After a raucous six-hour debate, 55 legislators registered their confidence in Netanyahu, 50 voted against, and an unprecedented 15 abstained or absented themselves from the ballot. The government’s paper support is 66 out of 120 Knesset members, plus two far-right sympathizers from Rehavam Ze’evy’s Moledet.

Those who withheld their votes included Meridor; former Science Minister Benny Begin; Uzi Landau, the Likud chairman of the Knesset Foreign Affairs and Defense Committee; and the entire Gesher faction, a subgroup within Likud that is led by Foreign Minister David Levy. The Third Way Party, a centrist partner in Netanyahu’s ruling coalition, also declined to register confidence in the prime minister’s leadership.

Netanyahu’s troubles are far from over. He was unable to announce a scheduled Cabinet reshuffle at the end of Tuesday’s debate. Ariel Sharon, his choice for the finance portfolio, was demanding additional powers inherited from his present post as national infrastructure minister, as well as a seat in the inner peace-process team that currently is limited to Netanyahu, Levy and Defense Minister Yitzhak Mordechai.

Levy was threatening to resign from the government if Sharon were given the finance post. Another minister, Moshe Katzav, who was slated for promotion to national infrastructure from tourism, told reporters that he would not accept the loss of any functions exercised in the post by Sharon.

The Knesset was thrown into turmoil when Justice Minister Tzachi Hanegbi rose to defend the government’s record.
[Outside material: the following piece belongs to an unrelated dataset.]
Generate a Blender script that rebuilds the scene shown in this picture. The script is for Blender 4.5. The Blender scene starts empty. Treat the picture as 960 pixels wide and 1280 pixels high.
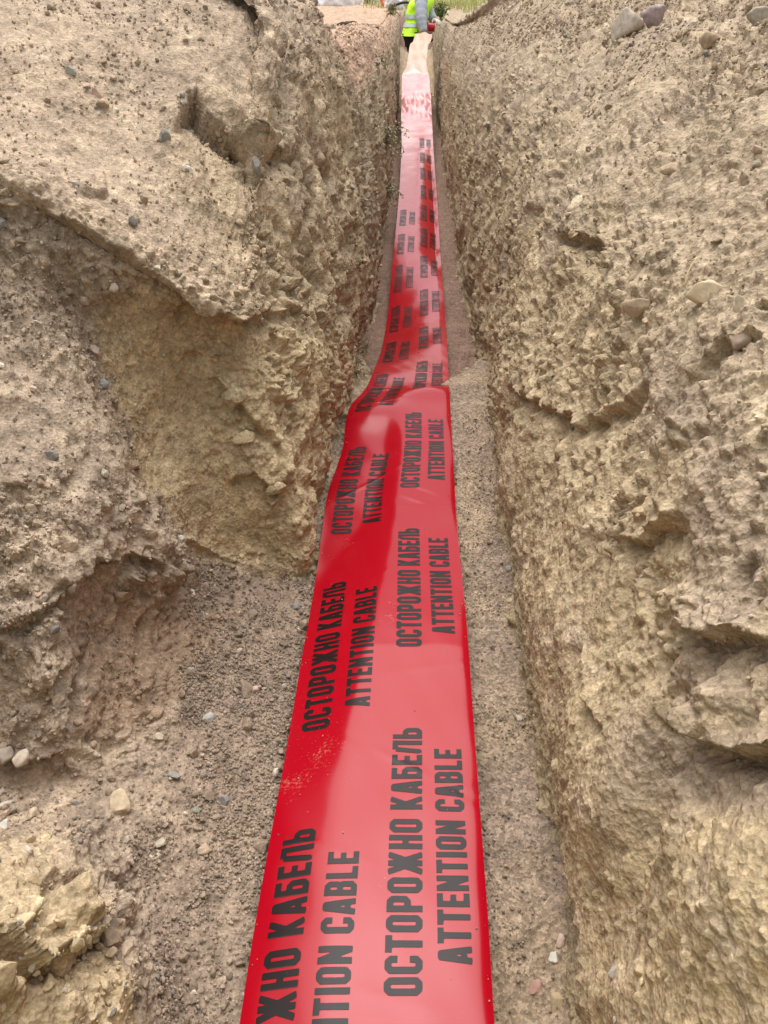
import bpy, bmesh, math, random
import numpy as np
from concurrent.futures import ThreadPoolExecutor
from mathutils import Vector, Matrix, Euler

random.seed(7)
rng = np.random.default_rng(11)
R = math.radians
SC = bpy.context.scene
COL = SC.collection

# ------------------------------------------------------------------ camera
CAM_H, PITCH, YAW, FPX = 1.04, R(34.9), R(2.05), 963.0
cam_d = bpy.data.cameras.new('camera')
cam_d.sensor_fit = 'VERTICAL'
cam_d.sensor_height = 24.0
cam_d.lens = FPX / 1280.0 * 24.0
cam_d.clip_start, cam_d.clip_end = 0.02, 2000
cam = bpy.data.objects.new('camera', cam_d)
cam.location = (0, 0, CAM_H)
cam.rotation_euler = (R(90) - PITCH, 0, YAW)
COL.objects.link(cam)
SC.camera = cam

# ------------------------------------------------------------------ sky, sun, exposure
SUN_EL, SUN_AZ = R(71), R(-8)          # azimuth: direction the light comes from, clockwise from +Y
world = bpy.data.worlds.new('World')
SC.world = world
world.use_nodes = True
wn = world.node_tree.nodes
wl = world.node_tree.links
wn.clear()
sky = wn.new('ShaderNodeTexSky')
sky.sky_type = 'NISHITA'
sky.sun_disc = False
sky.sun_elevation = SUN_EL
sky.sun_rotation = SUN_AZ
sky.air_density = 1.0
sky.dust_density = 4.0
sky.ozone_density = 1.0
hs = wn.new('ShaderNodeHueSaturation')
hs.inputs['Saturation'].default_value = 0.12
bg = wn.new('ShaderNodeBackground')
bg.inputs['Strength'].default_value = 0.125
wo = wn.new('ShaderNodeOutputWorld')
wl.new(sky.outputs[0], hs.inputs['Color'])
wl.new(hs.outputs[0], bg.inputs['Color'])
wl.new(bg.outputs[0], wo.inputs['Surface'])

sun_d = bpy.data.lights.new('sun', 'SUN')
sun_d.energy = 1.5
sun_d.angle = R(64)
sun_d.color = (1.0, 0.96, 0.90)
sun = bpy.data.objects.new('sun', sun_d)
sdir = Vector((math.sin(SUN_AZ) * math.cos(SUN_EL), math.cos(SUN_AZ) * math.cos(SUN_EL), math.sin(SUN_EL)))
sun.rotation_euler = sdir.to_track_quat('Z', 'Y').to_euler()
COL.objects.link(sun)

SC.view_settings.view_transform = 'Standard'
SC.view_settings.look = 'None'
SC.view_settings.gamma = 1.0
SC.view_settings.use_curve_mapping = False
SC.view_settings.exposure = 1.06
SC.cycles.max_bounces = 6
SC.cycles.diffuse_bounces = 4

# ------------------------------------------------------------------ small helpers
CA, SA = math.cos(PITCH), math.sin(PITCH)
CY, SY = math.cos(YAW), math.sin(YAW)
RIGHT = np.array([CY, SY, 0.0])
FWDH = np.array([-SY, CY, 0.0])
UPV = np.array([0, 0, 1.0])

def ray(px, py):
    """direction (per metre of depth) through a point of the photograph, used to survey the trench"""
    xc = (np.asarray(px, float) - 480.0) / FPX
    yc = (np.asarray(py, float) - 640.0) / FPX
    f = CA - yc * SA
    d = SA + yc * CA
    return (xc[..., None] * RIGHT + f[..., None] * FWDH - d[..., None] * UPV)

def at_t(px, py, t):
    return np.array([0, 0, CAM_H]) + ray(px, py) * t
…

He also delivered a vicious personal attack on new Labor leader Ehud Barak, dubbing him “Ehud Barach” (Hebrew for “Ehud ran away”) and citing a press report that Barak, as chief of staff of the armed forces, was present during a training exercise five years ago in which six elite soldiers died. The affair is being investigated by State Comptroller Justice Miriam Ben-Porat. Barak has always insisted that his task as army commander was not to carry a stretcher but to ensure that everything was being done by his subordinates to save them.

Netanyahu acknowledged afterward that the gist of the speech had been cleared with him in advance. He retorted that no one from the affronted opposition had protested when he and his family were the subject of personal abuse. In a television interview afterward, Barak said that Hanegbi had always been a “hooligan,” and that the man who sent him to defend the government was little better.

Either way, Hanegbi’s speech boomeranged. Former Gen. Ze’evy, who could not be further removed politically from center-left Labor, begged the justice minister to retract his assault on Barak, the most decorated war hero in Israeli military history. It was, Ze’evy argued, an insult not only to a former chief of staff but to the honor of the army as a whole. Third Way Knesset members also urged Netanyahu to repudiate his justice minister, but neither responded.

The lesson of Tuesday’s debate is that the government is ready to fight dirty in order to stay in power. On the other side, Barak’s maiden speech as Labor leader was hard-hitting, combative and to the point. He warned Israelis that Netanyahu’s diplomacy was leading them to an unnecessary war. Many would die, yet, in the end, Israel would have to negotiate with the same Arab leaders.

Barak rejected out of hand any idea of joining a national-unity administration, led by Netanyahu. His aim was to bring down the government — if not now, then later.

“The countdown has begun,” he said. “The writing is on the wall. Only the blind cannot read it.”